If you’ve read my other posts, you know I love tiny tools that make real-life moments easier simple, web-based things you can just open and use. This one is exactly that: a two-choice listening game that says “Select dog,” shows two images, and celebrates the right tap.


Why I made this

Speech can be fast; pictures can be noisy; choices can be overwhelming. This app reduces the moment to one clear prompt, two clear options, and instant feedback. (If you’re curious about the personal backstory, I touched on it in a recent post.)

The problem we’re aiming to solve

  • Auditory overload: long or complex instructions can spike cognitive load.

  • Too many choices: more options ≠ more learning—often it’s just more noise.

  • Generalization is hard: “dog” in one picture isn’t always “dog” in another unless the practice is varied but predictable.

  • Fragile attention: any lag, tiny buttons, or jumpy layouts can break the flow.

Design principles I’m sticking to

  • Two big choices only.
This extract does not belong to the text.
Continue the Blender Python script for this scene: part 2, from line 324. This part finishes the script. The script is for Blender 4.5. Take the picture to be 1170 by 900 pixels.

Giant, high-contrast cards you can’t miss.

  • Low text, clear voice: a short prompt, plus an optional on-screen caption.

  • Predictable screens: consistent layout means fewer surprises.

  • Gentle feedback: a soft success glow; a subtle “try again” if it’s wrong.

  • Built-in TTS: uses the device’s text-to-speech.

  • Settings that matter: replay prompt, slow speech, reduce motion, high-contrast mode, vibration on/off.

Quick explainer (how it works)

  1. The app loads a small image library (e.g., dog, cat, ball, car).

  2. It picks a pair, shuffles left/right, and speaks “Select dog.”

  3. Tap the correct image → instant celebration; tap the distractor → gentle nudge and a replay.

  4. After a short session (say, 10 rounds), you get a simple progress summary.